На самом деле сторонники сохранения или адаптации кочевого скотоводства регулярно выдвигали аргумент, что степная среда неблагоприятна для земледелия. Резко континентальный климат степи таил в себе многочисленные опасности для зерновых и немногочисленных товарных культур: быстрые перепады температур от жары к холоду порождали смертоносные морозы, а редкие или отсутствующие атмосферные осадки в засушливые годы приводили к гибели посевов. В почве хватало питательных веществ для кормовых трав, но их было недостаточно для повторных урожаев. Таким образом, хотя некоторые предприимчивые казахи хвастались, что они собирали хорошие урожаи даже с плохих земель, необходимо было реагировать на такие аргументы и приспосабливаться в районах, где условия казались менее благоприятными[353].

Нововведения в сельском хозяйстве были направлены, главным образом, на борьбу с повсеместной нехваткой влаги в степи. Предлагаемые решения варьировались от грандиозных до скромных, но все они опирались на местный опыт и сотрудничество местных властей с центральными. Учитывая, что в русской науке издавна подчеркивалось значение лесов в стабилизации климата, неудивительно, что первыми и по времени, и по важности оказались планы по сохранению немногочисленных деревьев, росших в степи, и выращиванию новых[354]. Уже в первый год существования КСГ «сохранение и культивация лесов» занимали первое место в длинном перечне мер, которые принял Колпаковский для сельскохозяйственного освоения степного края: это было его постоянной заботой в течение более двух десятков лет службы в Средней Азии[355]. В том же году в официальном разделе газеты был перепечатан циркуляр Колпаковского, объяснявший причины таких мер, несомненно, ограничительных, с точки зрения поселенца или казаха, ищущего топливо или строительный материал:

климатические условия страны… стоят в прямой зависимости от количества уцелевших лесов. Являются засухи, бездождие и суровые зимы, а последствием этого полные неурожаи и совершенная неспособность земли к сельскохозяйственной культуре[356].

Благие намерения Колпаковского оказались не более осуществимыми и успешными, чем аналогичные планы в степях юга России. Были сторонники и у другого очевидного способа увеличить количество доступной влаги в засушливых районах с редкими осадками – искусственного орошения, однако он также мог применяться лишь ограниченно: во-первых, для крупномасштабной ирригации требовались огромные капитальные ресурсы, во-вторых, во многих районах не было полноводных, непересыхающих рек[357]. Оставалось только более рационально использовать имевшуюся влагу или сделать так, чтобы засушливость степи не была препятствием для земледелия.

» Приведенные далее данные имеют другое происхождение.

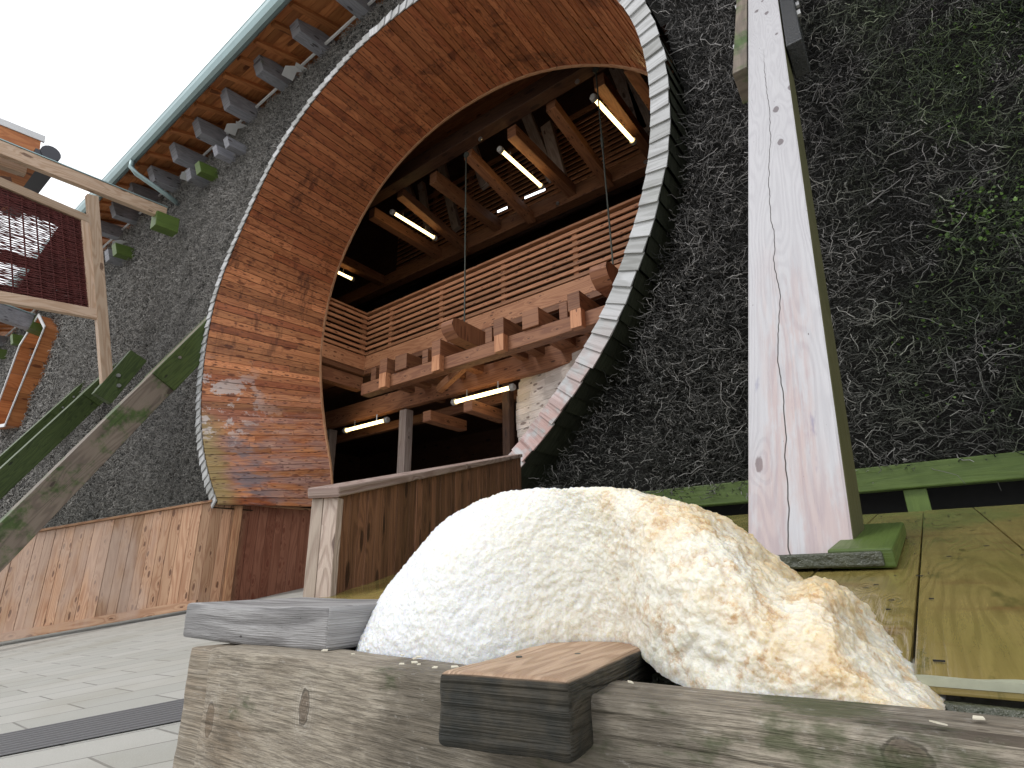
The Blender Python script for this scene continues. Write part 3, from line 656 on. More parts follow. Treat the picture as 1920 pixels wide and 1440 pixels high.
# conduit and folded sheets between the beam ends
mb = MB(); qa = onY(626, 68, YB + .02); mb.tube([(XL, YB + .02, qa.z), (5, YB + .02, qa.z)], .03, 6); mb.build('conduit', WD['white'], tower)
for px, py in [(540, 128), (430, 236), (345, 326), (215, 455)]:
    mb = MB(); q = onY(px, py, YB - .25)
    P = [(-.22, 0, -.02), (-.02, -.05, .03), (.06, .1, .1), (.24, .02, .0)]
    for k in range(3):
        a, b = Vector(P[k]), Vector(P[k + 1]); w = Vector((0, .24, .05)); t_ = Vector((0, 0, .008))
        mb.prism([q + a, q + a + w, q + a + w + t_, q + a + t_], [q + b, q + b + w, q + b + w + t_, q + b + t_])
    mb.build('folded_sheet', WD['white'], tower)

# ------------------------------------------------------------------ inside of the tower
def part(name, mat, boxes, parent, bevel=0.0):
    mb = MB()
    for b in boxes: mb.box(*b)
    return mb.build(name, WD[mat], parent, bevel=bevel)
YL1, ZL1 = 6.62, 8.22
part('long_beam', 'innerdark', [(-14, 3, YL1 - .13, YL1 + .13, ZL1 - .17, ZL1 + .17)], tower, .01)
part('long_beam', 'inner', [(-14, 3, 8.9, 9.16, 7.62, 7.98)], tower, .01)
for x in (-2.5, -3.05, -4.9, -6.95, -8.9, -11.1):
    part('tie_beam', 'inner', [(x - .10, x + .10, 6.72, 9.0, 7.72, 7.98, 'y')], tower, .01)
for x in (-4.04, -6.02, -8.0):
    mb = MB(); mb.beam((x, 6.76, 7.98), (x, 9.0, 7.66), .2, .2); mb.build('tie_beam', WD['inner'], tower, bevel=.01)
for (a, b, w) in [((885, 270), (910, 350), .24), ((826, 300), (857, 430), .24), ((987, 215), (1036, 335), .26), ((1025, 235), (1052, 335), .28), ((1153, 125), (1206, 248), .26), ((1181, 130), (1216, 250), .28), ((790, 345), (805, 440), .2), ((765, 350), (782, 400), .2)]:
    p0, p1 = onY(*a, 9.0), onY(*b, 9.0); mb = MB(); mb.beam(p0, p1, w, .14, (0, 1, 0)); mb.build('roof_post', WD['greypost'], tower, bevel=.01)
# louvred strips between the rafters
mb = MB()
for k in range(15):
    z = 8.35 + k * .15; y = 9.75
    mb.beam((-11.5, y, z), (2.5, y, z), .03, .115, (0, .45, 1))
mb.box(-11.5, 2.5, 9.68, 9.74, 10.62, 10.74); mb.build('louvre', WD['slat'], tower)
for x in (-10, -8.6, -7.2, -5.8, -4.4, -3.0, -1.6):
    part('louvre_upright', 'inner', [(x - .06, x + .06, 9.76, 9.86, 8.2, 10.9, 'z')], tower)
# enclosing walls, built of board courses, without openings to the sky
sl = [(onY(912, 412, 9.95), onY(951, 392, 9.95)), (onY(985, 372, 9.95), onY(1022, 356, 9.95))]
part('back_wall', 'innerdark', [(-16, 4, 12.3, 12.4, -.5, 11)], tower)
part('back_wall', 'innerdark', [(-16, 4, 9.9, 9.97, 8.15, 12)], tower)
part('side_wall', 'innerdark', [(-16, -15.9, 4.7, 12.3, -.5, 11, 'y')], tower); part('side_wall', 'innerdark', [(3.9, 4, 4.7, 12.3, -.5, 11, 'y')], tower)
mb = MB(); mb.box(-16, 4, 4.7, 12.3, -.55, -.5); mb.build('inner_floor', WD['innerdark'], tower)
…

Как и в южных степях Европейской России, потенциальные земледельцы долго искали засухоустойчивые или сухолюбивые сорта, которые помогли бы им справиться с неизбежными рисками сухого земледелия. Некоторые казахские авторы КСГ, равно как и ее редакторы, возлагали большие надежды на сорт яровой пшеницы, которую называли шел бидай («пустынная пшеница»): считалось, что он давал хороший урожай даже в засушливые годы[358]. Газета описывала «необычайный интерес казахов» к этому сорту и, учитывая этот интерес, рекламировала семена, хотя другое похожее издание, «Туркестанские ведомости», предупреждало, что эта культура едва ли станет панацеей для степного земледелия[359]. Таким образом, адаптация здесь приняла форму местного интереса к сорту, выведенному не в метрополии, а в нескольких сотнях верст южнее, в сходном климате Туркестана; предполагалось, что успех начинания будет определяться готовностью казахских крестьян сеять именно этот сорт и их земледельческими навыками. КСГ в данном случае была не более чем рупором и проводником интересов, понимавшихся некоторыми казахами как местные.